The national drink in Turkey is tea, but for some, it’s Rakı! Turkish tea is commonly served black, in tulip-shaped glasses, and drunk with the desired amount of sugar.

 

You may see teahouses called “kahvehane”, where men gather to play games and drink tea with their friends throughout the week. Women and families traditionally visit tea gardens at weekends.

 

Coffee is drunk, but less often. Turkish coffee is made with very fine ground coffee and boiled with water and sugar in a cezve, a special pot.

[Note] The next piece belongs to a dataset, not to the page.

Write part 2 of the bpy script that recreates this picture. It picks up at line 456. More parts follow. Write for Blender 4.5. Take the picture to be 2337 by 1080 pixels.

Coffee is typically consumed in a small porcelain cup.

 

Turkish Culture and Traditions #7: Etiquette

 

Turkish culture is based on politeness, and therefore there are a few “don’ts” to remember so as not to come across as rude. Here are a few:

 

  • If someone offers you something, initially decline the gesture with a “no thank you, it’s ok.” Then accept if they insist a second or third time. Also, if you offer anything, be sure to do it a few times.
  • When talking to someone, chewing gum can be deemed rude, especially in formal situations.
  • Bills at restaurants are not split. The inviter normally pays. You may offer to pay, but it will be for the entire bill.
  • Punctuality is important. Being late is rude. So don’t miss that dinner reservation.

 

Turkish Culture and Traditions #8: Sport

 

Like many countries, Football (soccer) is the most popular sport in Turkey. The national team’s greatest achievements have been reaching the semi-finals of the World Cup (2002) and UEFA Euro Cup (2008). Basketball and volleyball are also popular.

 

The traditional national sport, however, is Yağlı Güreş, which is grease wrestling.  It was established in ancient Mesopotamia. Every year since 1362, the international oiled wrestling tournament has taken place, making it the oldest continuously operated competition globally. Matches can last up to 40 minutes.

 

 

Turkish Culture and Traditions #9: The Evil Eye

 

Nazar Boncuğu, aka Evil Eye, is a talisman thought to protect from danger. This superstition can be seen all over Turkey, but they are often quite small and can be easily missed.

 

As well as being prevalent in homes and offices, you’ll see them in restaurants, cars and buses.

 

This is a common souvenir for tourists. A great place to buy one is at the Grand Bazaar in Istanbul.